Après une heure de jeu je suis à fond dedans. Je rampe, je cours, je me cache. Quand je suis à l'abri je mange un truc, je sors mes jumelles pour repérer les alentours, je vérifie la position de la montgolfière qui patrouille. Et je repars.
Je ne sais pas où je vais. Je me promène partout. Je dois trouver des fragments de cailloux disséminés sur la map, je tombe dessus par hasard en allant d'un point remarquable à un autre. Une colline, une maison, un muret, un bosquet. Je fouille, je trouve des trucs qui ne me servent pas, je les garde dans mon sac. A un moment j'ai fait du bateau !
Il y a des robots, il me cherchent, ils veulent me tuer. Le titre du jeu et la cinématique de début me l'ont dit. Alors je reste très loin d'eux, ils ne me voient jamais, il ne me dérangent pas trop. Mais quand même, quand j'en vois un de loin avec son regard de laser rouge je me cache vite, je me couche dans l'herbe et je l'observe avec mes jumelles. La pleine Lune dans le ciel, l'ombre des arbres, les hautes herbes et les rochers aux formes étranges, les corbeaux qui s'envolent et ce robot qui approche. Brrr ça fait des petits guilis dans le ventre, je cramponne ma hache en espérant ne pas avoir à m'en servir.

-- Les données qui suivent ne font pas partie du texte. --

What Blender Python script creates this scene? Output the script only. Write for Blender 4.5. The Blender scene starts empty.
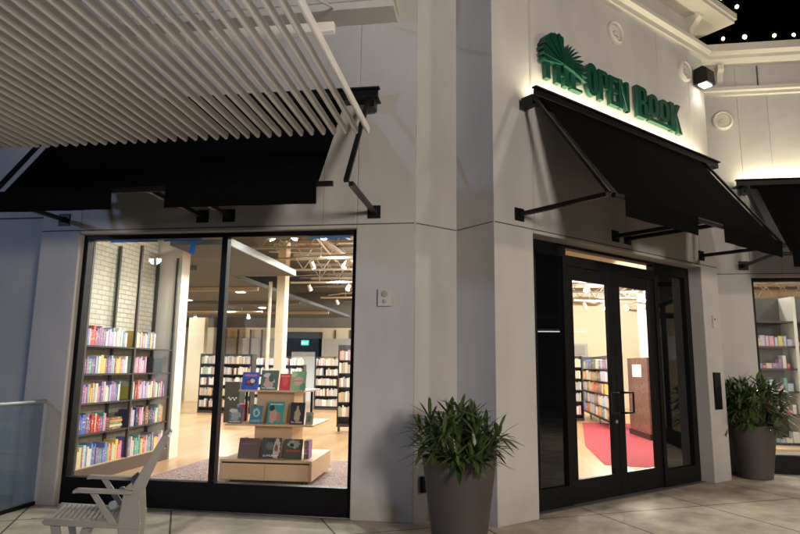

Mais non, jamais je ne m'en sers. Les robots, même s'ils se diversifient au fil du jeu et que chaque rencontre d'une nouvelle forme reste un petit moment d'effroi, ne sont jamais une menace ni un obstacle. Il suffit de les contourner de très loin, ou d'attendre qu'ils partent. Et une fois qu'on est conscient de la réalité de cette approche pragmatique, l'implication s'effondre.
En fait j'ai projeté dans le jeu ce que je m'attendais à y trouver, le sentiment d'être perdu, traqué, pourchassé, dans un environnement hostile et flippant. Avec un titre et un pitch il m'a vendu du rêve, et avec un certain temps d'attente avant de me décider à l'acheter je m'étais convaincu d'avance de ce que j'allais y trouver. Grâce à l'excellente direction artistique l'illusion a tenu pendant au moins une heure. Ça aurait sans doute doute pu durer plus longtemps, c'est seulement après avoir lu quelques critiques que je me suis rendu compte que ce qui me plaisait dans le jeu n'existait pas en tant que tel, ce n'était que du roleplay inconscient de ma part.
Alors est-ce que ça en fait quand même un bon jeu ? Pour moi oui. L'ambiance est là et fait le job.J'ai un peu menti dans un paragraphe précédent : même après m'être rendu compte que le sentiment de danger est totalement surfait je continue à jouer le jeu et à apprécier de parcourir l'archipel dans l'état d'esprit de la proie d'une chasse à l'homme. Tout comme dans DayZ je persiste à éviter les zombies en sachant pourtant très bien comment les gérer, sans parler des mobs nocturnes de Minecraft dont on se rend rapidement compte qu'ils sont des sacs à loot plus que de dangereux monstres, ce qui ne m'empêche pas de continuer à ne pas sortir la nuit.
Un épisode de "Un drop dans la mare" démontait le concept d'immersion pour lui préférer celui d'implication. J'ajouterais que de mon point de vue les deux sont opposés. L'immersion sous-entend que le joueur passif attend de se voir proposer quelque chose de parfait qui le transporterait ailleurs sans que lui même n'y projette quoi que ce soit, alors que l'implication demande une participation consciente et volontaire du joueur pour faire fonctionner un jeu malgré les défauts du jeu qu'il peut percevoir. Sir, you are being hunted se place dans le second cas, et c'est carrément bien comme ça.